The legislators led by the ruling party’s Chief Whip, Pupurai Togarepi told them that the Second Republic led by President Mnangagwa was spearheading many developmental projects meant to benefit everyone including returning residents consistent with the thrust not to leave anyone or place behind.

The meeting followed South Africa’s decision not to renew holders of Zimbabwe Exemption Permits which are set to expire this year.

Togarepi and Nkayi South MP Stars Mathe who are attending a Pan African Parliament committee meetings took time to meet Zimbabweans residing in South Africa where they heard their challenges before advising them that they were welcome back home.

In an interview, soon after meeting a sizeable number of Zimbabweans in South Africa Togarepi said their engagement was fruitful.

“First things first. All Zimbabweans are welcome home anytime. They are free to come back to their country, where they are loved, where opportunities are there, and where they will live in peace. We cannot fight the laws of other countries, it’s good that our people are working here, earning incomes, and sending money back to their families. But if the laws of this land say Zimbabweans or foreigners should go back to their countries, we welcome them,” said Togarepi.

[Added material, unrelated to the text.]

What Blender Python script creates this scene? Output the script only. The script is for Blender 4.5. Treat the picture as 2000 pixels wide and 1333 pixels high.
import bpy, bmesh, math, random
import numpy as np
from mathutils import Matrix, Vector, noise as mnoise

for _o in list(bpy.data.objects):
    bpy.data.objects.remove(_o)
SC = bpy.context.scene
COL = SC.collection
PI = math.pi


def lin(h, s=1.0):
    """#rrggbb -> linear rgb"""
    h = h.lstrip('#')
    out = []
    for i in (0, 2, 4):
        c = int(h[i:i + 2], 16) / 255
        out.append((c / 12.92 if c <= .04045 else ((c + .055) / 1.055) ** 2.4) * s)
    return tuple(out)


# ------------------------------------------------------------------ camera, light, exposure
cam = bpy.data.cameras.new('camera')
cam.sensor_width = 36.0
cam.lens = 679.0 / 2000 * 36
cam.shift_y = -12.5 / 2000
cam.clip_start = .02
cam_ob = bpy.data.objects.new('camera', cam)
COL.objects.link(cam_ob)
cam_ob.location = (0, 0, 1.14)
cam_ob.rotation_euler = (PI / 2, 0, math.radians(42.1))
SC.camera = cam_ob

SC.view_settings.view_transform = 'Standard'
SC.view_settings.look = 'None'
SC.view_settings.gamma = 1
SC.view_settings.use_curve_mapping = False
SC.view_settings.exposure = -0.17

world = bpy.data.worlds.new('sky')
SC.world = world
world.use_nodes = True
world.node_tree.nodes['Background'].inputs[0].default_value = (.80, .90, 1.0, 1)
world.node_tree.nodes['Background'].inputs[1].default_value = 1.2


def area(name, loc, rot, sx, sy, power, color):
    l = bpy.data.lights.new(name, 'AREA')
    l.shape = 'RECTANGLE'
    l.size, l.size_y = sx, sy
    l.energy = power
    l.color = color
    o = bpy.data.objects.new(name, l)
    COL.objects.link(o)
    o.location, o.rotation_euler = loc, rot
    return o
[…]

“There are programmes and opportunities by the Second Republic. The skills they got here can be very important for the efforts we are putting on the ground to develop Zimbabwe. So if any Zimbabweans in South Africa are told to leave, they should go home knowing they are welcome and leave happily for their motherland. We are looking forward to receiving them and giving them support.”

He urged those living in South Africa unlawfully to regularise themselves saying failure to do so will draw adverse consequences.

He expressed optimism that arrangements for safe return will be made at points of entry and exits at the Government to Government level.

Mathe said issues that came up during engagements with Zimbabweans in South Africa had to do with safe return without hassles at points of entry.

“They raised issues of their safe return saying in some instances they have been asked to pay bribes,” said Mathe.
A representative of the Zimbabweans in South Africa, Ms Hilda Masuku said they were ready to return home.

“We had frank discussions with our MPs. We were told of several developments the Government is pursuing,” said Ms Masuku who comes from Nkayi, Matabeleland North province.

Another Zimbabwean said they had acquired several skills during their stay that they could now use in Zimbabwe.